There is certainly something of the USSR in this. European "citizens" are presented with just one work programme by an unelected body, which they are not allowed to reject. And when they vote in the Euro-elections, regardless of the fact that most of them are actually voting on domestic issues and could not tell you what the programme was about – this is taken as a vote of confidence in the ability of the European Union to deliver it.

The irony of all this, though, is when Monnet set up the template for the European Union, its USP was that it paved the way for a supranational government, deliberately controlled by unelected commissioners who were thus immune to the base motivations of national (elected) politicians.
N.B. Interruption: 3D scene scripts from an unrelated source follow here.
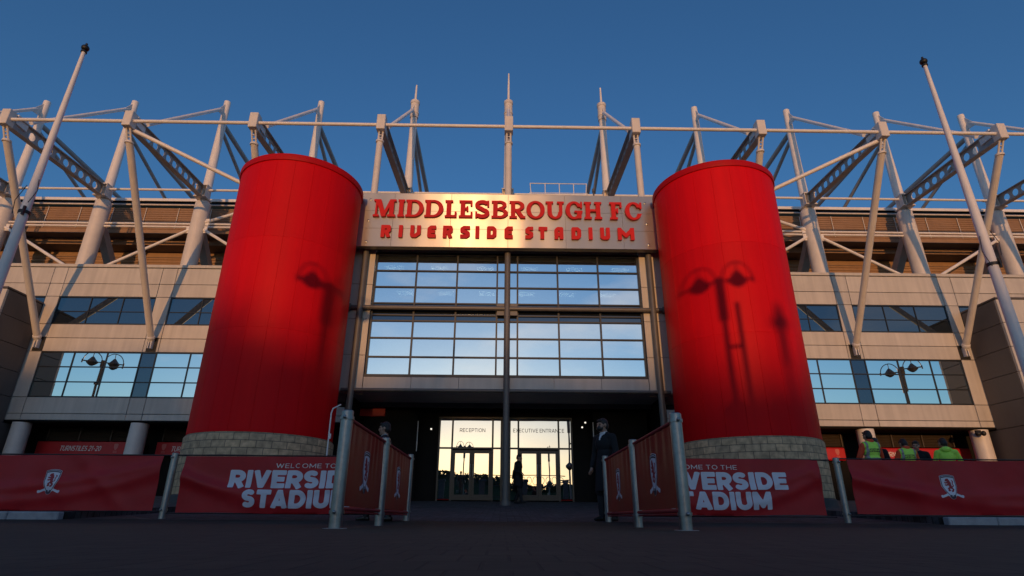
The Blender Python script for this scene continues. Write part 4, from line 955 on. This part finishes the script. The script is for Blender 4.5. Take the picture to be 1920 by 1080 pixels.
def post(label, x, y, zb, zt, plate=False, r=.075):
    t = thing('barrier_post', label, 'post', (x, y, zb), group='galvanised barrier posts')
    b = MB((x, y, zb)); b.tube([(x, y, zb - .02), (x, y, zt - .012), (x, y, zt)], [r, r, r - .012], 24); sp(b, 'tube', 'galv', t)
    for z in (zb + .17, zt - .09):
        c = MB(); c.tube([(x, y, z - .018), (x, y, z + .018)], r + .012, 20); c.tube([(x, y, z), (x + (.11 if x < 0 else -.11) * 0 , y - r - .05, z)], .013, 8); c.ell((x, y - r - .05, z), (.022, .022, .022), 8, 6); sp(c, 'clamp', 'galv', t)
    if plate:
        p = MB(); p.bbox((x - .11, y - .10, zb - .01), (x + .11, y + .10, zb + .006), .003); sp(p, 'base_plate', 'galv', t)
    return t
for s in (-1, 1):
    sd = side(s)
    post(f'thick galvanised post at the near end of the {sd} gate, closest to the camera', s * 1.935, 6.8, 0, 1.285, True, .070)
    post(f'galvanised post in the middle of the {sd} gate between its two crest panels', s * 1.93, 9.15, 0, 1.27, False, .066)
    post(f'galvanised post at the far end of the {sd} gate nearest the doors', s * 1.94, 11.8, .05, 1.285, False, .062)
    post(f'leaning looking galvanised post in front of the {sd} red tower, between two red banners', s * 6.70, 12.0, .06, 1.30, False, .062)
    # two gate panels running away from the camera
    for (ya, yb, w) in ((6.93, 9.03, 'nearer'), (9.28, 11.68, 'farther')):
        t = thing('gate_banner', f'dark red crest panel of the {sd} gate, the {w} of the two', 'banner', (s * 1.93, (ya + yb) / 2, .2), group='crest panels along the two gates')
        seed = 3 + s + ya
        def disp(u, v, seed=seed):
            return .016 * math.sin(u * 46 + seed + 1.2 * math.sin(u * 9)) * max(0, v - .25) ** 1.3 * (.6 + .4 * math.sin(u * 7 + seed)) + .02 * math.sin(u * 4 + seed) * v * (1 - v)
        a, b = (s * 1.93, ya), (s * 1.93, yb)
        pos = fabric(t, a, b, .235, 1.175, (-s, 0, 0), disp, 'fabricdark', 130, 20)
        rl = MB()
        for z in (1.20, .205): rl.tube([(s * 1.93, ya - .06, z), (s * 1.93, yb + .06, z)], .024, 12)
        sp(rl, 'rail', 'hem', t); rl = MB(); rl.tube([(s * 1.93, ya - .06, .165), (s * 1.93, yb + .06, .165)], .012, 8); sp(rl, 'tension_wire', 'hem', t)
        Ld = yb - ya
        def put(u, v, d, pos=pos, Ld=Ld, s=s): return pos(.5 - s * u / Ld, (.26 + v / .94), d + .002)
        crest(t, put, .46, .05)
    # long banners facing the camera
    t = thing('welcome_banner', f'red welcome banner with white stadium lettering below the {sd} red tower', 'banner', (s * 4.3, 12, .2), group='long red banners along the barrier')
    pa, pb = (s * (6.47 if s < 0 else 6.30), 12.0), (s * 2.02, 11.9)
    if s > 0: pa, pb = pb, pa
    dw_ = folds_side(11 + s, s); disp = lambda u, v, dw_=dw_: 1.0 * dw_(u, v)
    pos = fabric(t, pa, pb, .175, 1.235, (0, -1, 0), disp, 'fabric', 110, 26, zf=lambda u, v: .012 * math.sin(9 * u) * (1 - v) + (.02 if s > 0 else 0))
    Wd = abs(pb[0] - pa[0])
    def banner_put(x0, z0, size, sx=1.0):
        return lambda u, v, d: pos((x0 + u * size * sx - pa[0]) / Wd, (z0 + v * size - .175) / 1.06, d + .012)
    if s < 0:
        rows = [('RIVERSIDE', -5.52, .64, .335, .135, .045, .0), ('STADIUM', -5.20, .275, .335, .135, .045, .0), ('WELCOME TO THE', -4.62, 1.02, .085, .055, .20, .0)]
    else:
        rows = [('RIVERSIDE', 3.02, .645, .335, .135, .045, .0), ('STADIUM', 3.10, .275, .335, .135, .045, .0), ('WELCOME TO THE', 3.02, 1.03, .085, .055, .20, .0)]
    for txt, x0, z0, size, hw, spc, shr in rows:
        big = size > .2; tgt = {'RIVERSIDE': 2.58, 'STADIUM': 2.12, 'WELCOME TO THE': 1.60}[txt]
        sx = tgt / (line_width(txt, hw, spc) * size)
        mb = MB(); text_mesh(mb, txt, hw, spc, banner_put(x0, z0, size, sx), .0015, .045 if big else .06, shear=shr)
        sp(mb, 'lettering', 'bannerwhite' if big else 'signwhite', t, smooth=False)
    rp = MB(); rp.tube([(pa[0] - .25 * (s < 0), 12.0, 1.255), (pb[0] + .25 * (s > 0), 12.0 if s > 0 else 11.9, 1.25)], .014, 8); rp.tube([(pa[0] - .2 * (s < 0), 12.0, .17), (pb[0] + .2 * (s > 0), 12.0, .17)], .012, 8); sp(rp, 'rope', 'black', t)
    t = thing('crest_banner', f'long red banner with a white crest at the {sd} edge of the picture', 'banner', (s * 10, 12, .2), group='long red banners along the barrier')
    pa, pb = (s * 6.92, 12.0), (s * 13.6, 12.0)
    if s < 0: pa, pb = pb, pa
    disp = folds_side(23 + 4 * s, s)
    pos = fabric(t, pa, pb, .20, 1.235, (0, -1, 0), disp, 'fabric', 170, 30, zf=lambda u, v: (.03 if s > 0 else 0) - .01 * math.sin(5 * u))
    Wd = abs(pb[0] - pa[0]); cx = -8.98 if s < 0 else 8.86
    put = lambda u, v, d: pos((cx + u - pa[0]) / Wd, (.44 + .12 + v - .20) / 1.035, d + .003)
    crest(t, put, .40, .035)
    rp = MB(); rp.tube([(s * 6.72, 12.0, 1.25 + .03 * (s > 0)), (s * 13.7, 12.0, 1.25 + .03 * (s > 0))], .014, 8); rp.tube([(s * 6.72, 12.0, .20), (s * 13.7, 12.0, .20)], .012, 8); sp(rp, 'rope', 'black', t)

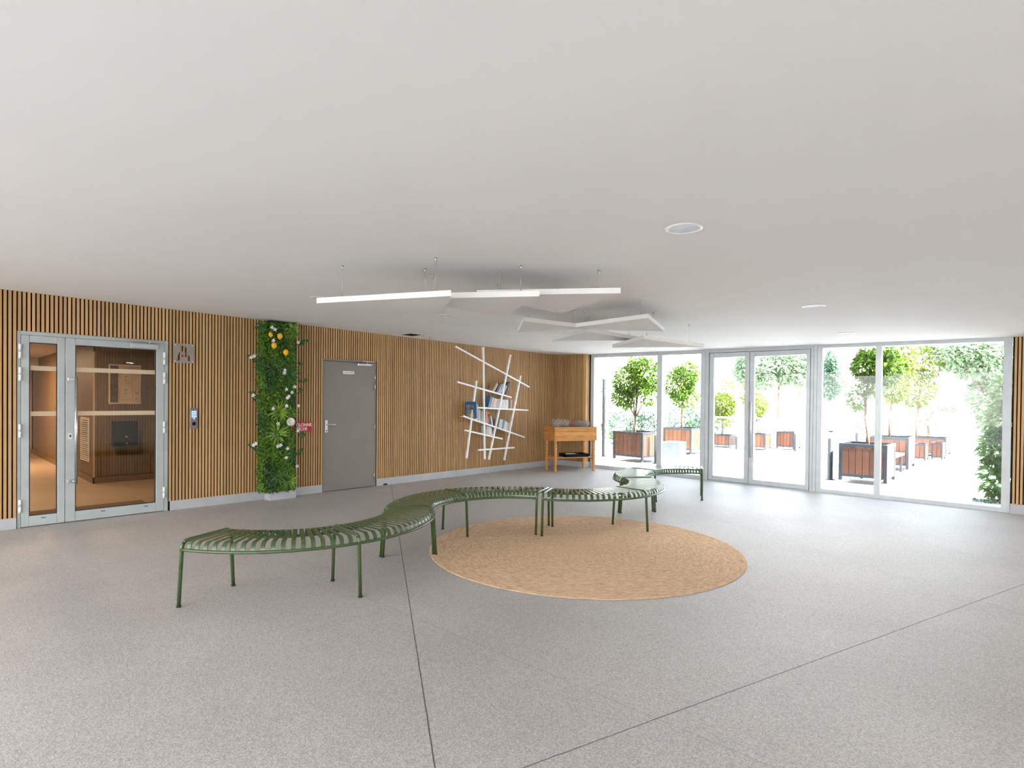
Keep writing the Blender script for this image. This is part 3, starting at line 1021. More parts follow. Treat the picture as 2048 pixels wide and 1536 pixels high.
for (y, z) in ((-6.72, 2.41), (-6.68, 2.385), (-6.70, 2.23), (-6.345, 2.23), (-6.545, 1.79), (-6.535, 1.83), (-6.51, 1.56), (-6.39, 1.60), (-6.43, 1.52),
               (-6.475, 1.46), (-6.50, 1.44), (-6.51, 1.33), (-6.70, 1.29), (-6.63, 1.08), (-6.33, 1.33), (-6.34, 0.97), (-6.59, 0.78), (-6.63, 0.77),
               (-6.49, 0.73), (-6.51, 0.60), (-6.35, 0.47), (-7.0, 1.98), (-6.96, 2.0), (-6.97, 1.47), (-6.965, 0.80), (-6.93, 0.82)):
    q = MB()
    ce = Vector((0.262, loc(y), z))
    for i in range(5):
        a = 2 * PI * i / 5 + y * 9
        q.leaf(ce, Vector((0.45, math.cos(a), math.sin(a))), Vector((1, 0, 0)), random.uniform(0.028, 0.04), 0.022, 0.1)
    q.build('flower', m_fl, t)
for (y0, z0, y1, z1, n) in ((-6.80, 1.90, -7.03, 2.0, 16), (-6.82, 1.80, -6.94, 1.86, 12), (-6.82, 1.42, -6.99, 1.52, 12), (-6.82, 1.30, -6.93, 1.40, 8),
                            (-6.80, 0.66, -7.0, 0.82, 18), (-6.34, 2.20, -6.19, 2.27, 14), (-6.33, 1.63, -6.19, 1.72, 9), (-6.33, 1.50, -6.25, 1.57, 5),
                            (-6.33, 0.83, -6.24, 0.93, 10), (-6.33, 0.60, -6.27, 0.7, 10), (-6.34, 1.98, -6.26, 1.92, 6), (-6.78, 2.42, -6.92, 2.40, 14)):
    q = MB()
    a, b = Vector((0.19, loc(y0), z0)), Vector((0.24, loc(y1), z1))
    q.tube([a, (a + b) / 2 + Vector((0.02, 0, 0.01)), b], 0.002, 5)
    for i in range(n):
        p = a.lerp(b, random.uniform(0.25, 1.0))
        q.leaf(p, Vector((random.uniform(0, .5), random.uniform(-1, 1), random.uniform(-1, 1))), Vector((1, 0, 0.2)), random.uniform(0.035, 0.055), 0.035, 0.1)
    q.build('sprig', LEAF['wall3'], t)
q = MB().lathe([(0.0, 0.0), (0.0, 0.02), (0.035, 0.02), (0.04, 0.03), (0.055, 0.03), (0.055, -0.06), (0.04, -0.06)], 24,
               M=Matrix.Translation((0.25, loc(-6.435), 1.10)) @ Matrix.Rotation(R(70), 4, 'Y') @ Matrix.Rotation(R(20), 4, 'X'))
cap = q.build('riser_outlet', mat('cream_metal', (0.62, 0.60, 0.54), 0.4), t)
MB().tube([(0.26, loc(-6.44), 1.06), (0.265, loc(-6.425), 1.02), (0.26, loc(-6.43), 0.97)], 0.006, 6).build('red_tag', M_RED, cap)

# ------------------------------------------------------------------ wall shelf and books
SD = 0.20
HB = [((-3.338, 2.399), (-1.337, 1.709)), ((-3.286, 1.758), (-1.86, 1.49)), ((-2.801, 1.291), (-1.362, 1.231)),
      ((-3.14, 1.136), (-1.458, 0.676)), ((-3.089, 0.873), (-2.113, 0.673)), ((-2.747, 0.488), (-1.768, 0.482))]
VB = [((-3.041, 0.351), (-2.81, 1.794)), ((-2.579, 0.301), (-2.644, 2.440)), ((-2.469, 0.289), (-1.892, 2.34)), ((-2.045, 0.245), (-1.594, 1.935))]
t = thing('stick_bookshelf', 'white wall shelf of crossed slanting boards holding books on the batten wall', 'bookshelf', (0, 0, 0))


def board(a, b, th, x0, x1):
    a, b = Vector((0, a[0], a[1])), Vector((0, b[0], b[1]))
    dr = (b - a).normalized()
    n = Vector((0, -dr.z, dr.y)) * th / 2
    p = [a - n, b - n, b + n, a + n]
    m = MB()
    X0, X1_ = Vector((x0, 0, 0)), Vector((x1, 0, 0))
    return m.hexa([p[0] + X0, p[0] + X1_, p[1] + X1_, p[1] + X0, p[3] + X0, p[3] + X1_, p[2] + X1_, p[2] + X0])


for (a, b) in HB:
    board(a, b, 0.029, SD - 0.030, SD + 0.004).build('shelf_stick', M_WHITE, t)
for (a, b) in VB:
    board(a, b, 0.029, SD - 0.032, SD).build('upright_stick', M_WHITE, t)

for i, y0, y1 in ((1, -2.45, -1.90), (2, -2.62, -1.75), (3, -3.06, -1.80), (4, -2.66, -2.30)):
    a, b = HB[i]
    zz = [a[1] + (b[1] - a[1]) * (y - a[0]) / (b[0] - a[0]) + 0.0105 for y in (y0, y1)]
    board((y0, zz[0]), (y1, zz[1]), 0.008, 0.001, SD - 0.030).build('shelf_plate', M_WHITE, t)

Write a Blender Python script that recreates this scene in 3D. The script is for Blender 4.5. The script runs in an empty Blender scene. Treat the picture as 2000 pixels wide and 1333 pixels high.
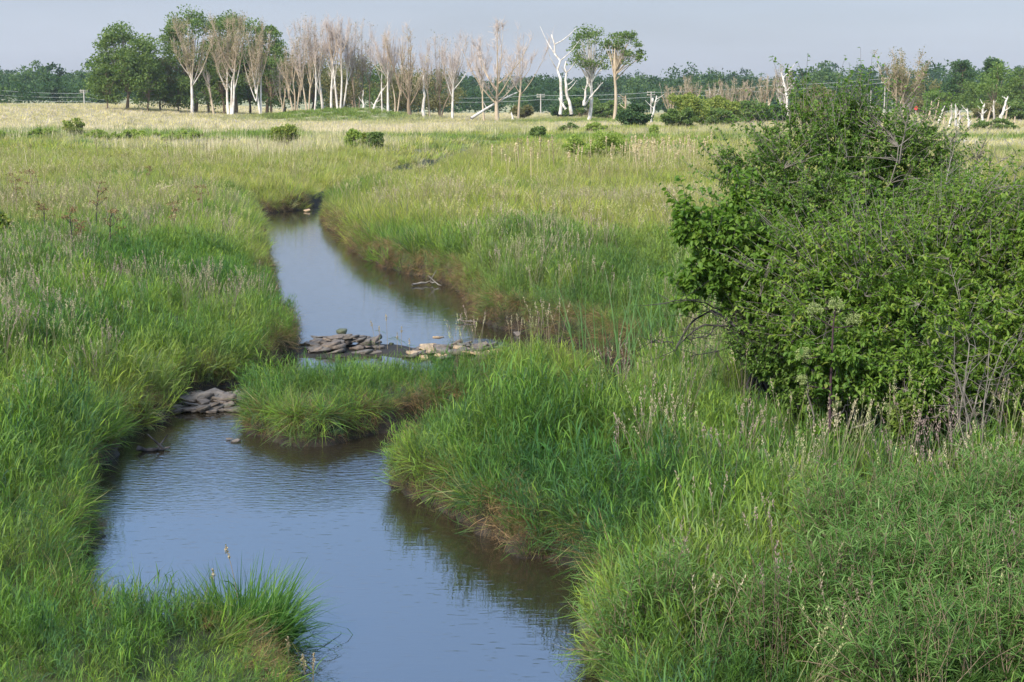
import bpy, math, random
import numpy as np
from mathutils import Vector
R = math.radians
S = bpy.context.scene
COL = S.collection

# ------------------------------------------------------------------ camera
PITCH = 9.22
FPX = 2904.0            # focal length in pixels of a 2000 px wide frame
CAMZ = 5.0
cd = bpy.data.cameras.new('camera'); cam = bpy.data.objects.new('camera', cd); COL.objects.link(cam)
cam.location = (0, 0, CAMZ); cam.rotation_euler = (R(90-PITCH), 0, 0)
cd.sensor_width = 36.0; cd.lens = 36.0*FPX/2000.0
cd.clip_start = 0.1; cd.clip_end = 6000
S.camera = cam

# ------------------------------------------------------------------ light
SUN_EL, SUN_AZ = 40.0, 215.0      # azimuth clockwise from +Y (the view direction)
w = bpy.data.worlds.new('World'); S.world = w; w.use_nodes = True
nt = w.node_tree; nt.nodes.clear()
sky = nt.nodes.new('ShaderNodeTexSky'); sky.sky_type = 'NISHITA'; sky.sun_disc = False
sky.sun_elevation = R(SUN_EL); sky.sun_rotation = R(SUN_AZ)
sky.air_density = 1.0; sky.dust_density = 2.0; sky.ozone_density = 2.5; sky.altitude = 0
bg = nt.nodes.new('ShaderNodeBackground'); bg.inputs['Strength'].default_value = 0.11
out = nt.nodes.new('ShaderNodeOutputWorld')
tc = nt.nodes.new('ShaderNodeTexCoord'); mp = nt.nodes.new('ShaderNodeMapping'); mp.inputs['Scale'].default_value = (1.5, 1.5, 9)
nz = nt.nodes.new('ShaderNodeTexNoise'); nz.inputs['Scale'].default_value = 1.6; nz.inputs['Detail'].default_value = 4; nz.inputs['Roughness'].default_value = .5
rp = nt.nodes.new('ShaderNodeMapRange'); rp.inputs[1].default_value = .32; rp.inputs[2].default_value = .70; rp.inputs[3].default_value = .86; rp.inputs[4].default_value = 1.10
sp = nt.nodes.new('ShaderNodeSeparateXYZ'); hz = nt.nodes.new('ShaderNodeValToRGB')      # haze over the blue, thick at the horizon
_e = hz.color_ramp.elements
for _ in range(4): _e.new(.5)
for _k, (_p, _c) in enumerate([(0.0, (1.86, 2.0, 2.40)), (.07, (1.58, 1.73, 2.18)), (.14, (1.85, 2.25, 3.05)), (.25, (2.6, 4.1, 6.5)), (.42, (2.9, 4.8, 8.2)), (1.0, (3.2, 3.9, 5.2))]): _e[_k].position = _p; _e[_k].color = tuple(q/10 for q in _c)+(1,)
mlv = nt.nodes.new('ShaderNodeVectorMath'); mlv.operation = 'SCALE'; ml = nt.nodes.new('ShaderNodeMath'); ml.operation = 'MULTIPLY'; ml.inputs[1].default_value = 10
mx = nt.nodes.new('ShaderNodeMix'); mx.data_type = 'RGBA'; mx.inputs[0].default_value = .82
L_ = nt.links.new
L_(tc.outputs['Generated'], mp.inputs[0]); L_(mp.outputs[0], nz.inputs['Vector']); L_(nz.outputs['Fac'], rp.inputs[0])
L_(tc.outputs['Generated'], sp.inputs[0]); L_(sp.outputs[2], hz.inputs[0]); L_(rp.outputs[0], ml.inputs[0]); L_(hz.outputs[0], mlv.inputs[0]); L_(ml.outputs[0], mlv.inputs['Scale'])
L_(sky.outputs[0], mx.inputs[6]); L_(mlv.outputs[0], mx.inputs[7])
L_(mx.outputs[2], bg.inputs[0]); L_(bg.outputs[0], out.inputs[0])
ld = bpy.data.lights.new('sun', 'SUN'); ld.energy = 3.0; ld.angle = R(9.0); ld.color = (1.0, 0.95, 0.86)
sun = bpy.data.objects.new('sun', ld); COL.objects.link(sun)
_a, _e = R(SUN_AZ), R(SUN_EL)
sun.rotation_euler = Vector((math.sin(_a)*math.cos(_e), math.cos(_a)*math.cos(_e), math.sin(_e))).to_track_quat('Z', 'Y').to_euler()
S.view_settings.view_transform = 'Standard'; S.view_settings.look = 'None'
S.view_settings.exposure = 1.35; S.view_settings.gamma = 1.0
S.cycles.max_bounces = 8; S.cycles.transparent_max_bounces = 8; S.cycles.volume_bounces = 0
S.cycles.diffuse_bounces = 3; S.cycles.glossy_bounces = 3; S.cycles.transmission_bounces = 4

# ------------------------------------------------------------------ helpers
TH = R(PITCH)
def ray(px, py):
    u = (np.asarray(px, float)-1000)/FPX; v = -(np.asarray(py, float)-666.5)/FPX
    return u, math.cos(TH)+v*math.sin(TH), -math.sin(TH)+v*math.cos(TH)
def G(px, py, z=0.0):                       # pixel of the photograph -> point of the horizontal plane z
    dx, dy, dz = ray(px, py); t = (z-CAMZ)/dz
    return np.stack([dx*t, dy*t], -1)
def P(px, py, D):                           # pixel at distance D (metres along +Y)
    dx, dy, dz = ray(px, py); t = D/dy
    return np.array([dx*t, D+0*t, CAMZ+dz*t])
def ss(a, b, x):
    t = np.clip((x-a)/(b-a), 0, 1); return t*t*(3-2*t)
def _h(ix, iy, s):
    n = (ix.astype(np.int64)*374761393+iy.astype(np.int64)*668265263+s*2147483) & 0x7fffffff
    n = ((n ^ (n >> 13))*1274126177) & 0x7fffffff
    return ((n ^ (n >> 16)) & 0xffff)/65535.0
def vnoise(x, y, s=0):
    x = np.asarray(x, float); y = np.asarray(y, float)
    ix = np.floor(x); iy = np.floor(y); fx = x-ix; fy = y-iy
    fx = fx*fx*(3-2*fx); fy = fy*fy*(3-2*fy)
    a = _h(ix, iy, s); b = _h(ix+1, iy, s); c = _h(ix, iy+1, s); d = _h(ix+1, iy+1, s)
    return (a*(1-fx)+b*fx)*(1-fy)+(c*(1-fx)+d*fx)*fy
def fbm(x, y, s=0, o=3):
    r = 0; a = .5; t = 0
    for k in range(o):
        r = r+a*vnoise(x*2**k, y*2**k, s+k*17); t += a; a *= .55
    return r/t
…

Thus, the fact that the EU is anti-democratic is supposed to be an advantage. But so much do the Euro-luvvies lack confidence to assert the case for the construct which they so much adore that they must continually pretend it is something that it isn't, and cannot be – a democracy.

If they were at all honest with themselves – and us – they would be making the case that the EU is capable of delivering precisely because its Commissioners are unelected and owe nothing to a fickle public, whose wishes they can ignore in the interests of the greater good.

The truth, though, is obviously far too difficult to sell, so a ramshackle case for democracy is invented and the great deception continues. And so, as the lies proliferate, the European Council is the gift that keeps on giving – reminding us of why we needed to leave the EU.

For Mrs May, it was her last European Council as prime minister. Our only wish is that it is the last European Council for us as a nation.